After a rapid fire auction, you find yourself in 3NT at teams. Partner is pushing for a result with his raise. West leads a club. You have only 5 top tricks and prospects are very bleak. Even if the red suits are well placed for declarer, there is only one entry to hand (ace of clubs), so it won’t be possible to enjoy the diamonds and finesse twice in hearts.

First Tip: Plan ahead at trick one.

If you play too quickly and call for a small club from dummy you will use up your only entry to hand prematurely, and will not be able to recover. So you decide to set up diamonds and call for the king of clubs from dummy. Which diamond do you play now from dummy? You could try the psychological line: a small diamond hoping that East plays low with J-x-x. But you decide your best hope is to find either defender holding J-x of diamonds, so you start with the queen to keep communications open, West wins the king and exits with another club. Once again, you must win in dummy, keeping the ace of clubs as your entry to the diamonds. So now the ace of diamonds and … no joy, the jack does not fall. That looks like curtains for declarer, surely the contract is doomed now?

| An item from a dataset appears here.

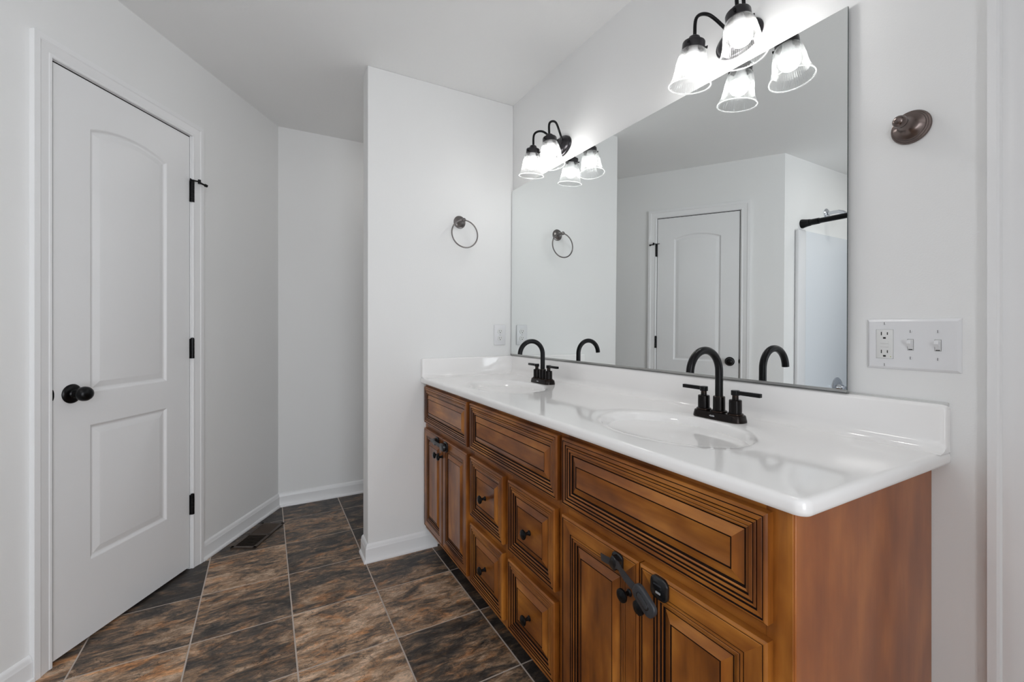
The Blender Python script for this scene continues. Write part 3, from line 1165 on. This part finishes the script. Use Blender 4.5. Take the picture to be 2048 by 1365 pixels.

Second Tip: Never give up until the hand is over

Even if you can’t see a line to make, defenders often come under pressure to discard when you run off your long suit. If one defender starts to squirm, you might suddenly see an opportunity. So you exit with dummy’s last diamond, East throws a club and West wins his jack (having started with K-J-x). West exits with a third club having played middle, up, down (MUD) so he probably has three. The club exit is good news as a spade switch might have sealed your fate. You win in hand with the ace and rattle off your two winning diamonds. West throws two hearts and East a heart and a high spade. You let go of a spade and a heart from dummy. So you have 7 tricks now, and a favourable heart layout is needed. You play a small heart and West follows with the nine, so you insert the 10 (the queen would limit your chances in the suit to only one extra trick – not enough) and it holds! East follows suit. You must now take stock of the hand. You now know West started with exactly five hearts to the K-J, three diamonds to the K-J and probably 3 small clubs. That leaves him with two spades, and East has only spades left having thrown the thirteenth club earlier.

This is the position now:

     
  spade 10
heart A Q x
diamond -
club -
 
spade ? ?
heart K J
diamond -
club -
  spade ? ? ? ?
heart -
diamond -
club -
  spade Q x x
heart x
diamond -
club -
 

Suddenly you see a bright light: what if West holds K-x or A-x? You must play for that position, because you’ve worked out he will be end played with no escape. You call for the spade from dummy, playing towards your Q-x-x and East inserts the jack. What card do you play? Don’t spoil it now by wasting your queen! You play low and now West is in a hopeless position. If he plays low, East has to play a spade to West’s bare honour and he’ll now be endplayed in hearts, playing into your A-Q. So after a short pause West decides to win his ace and exit another spade to his partner’s king. You have great fun winning the final spade trick with your unsupported queen. The impossible contract has been made.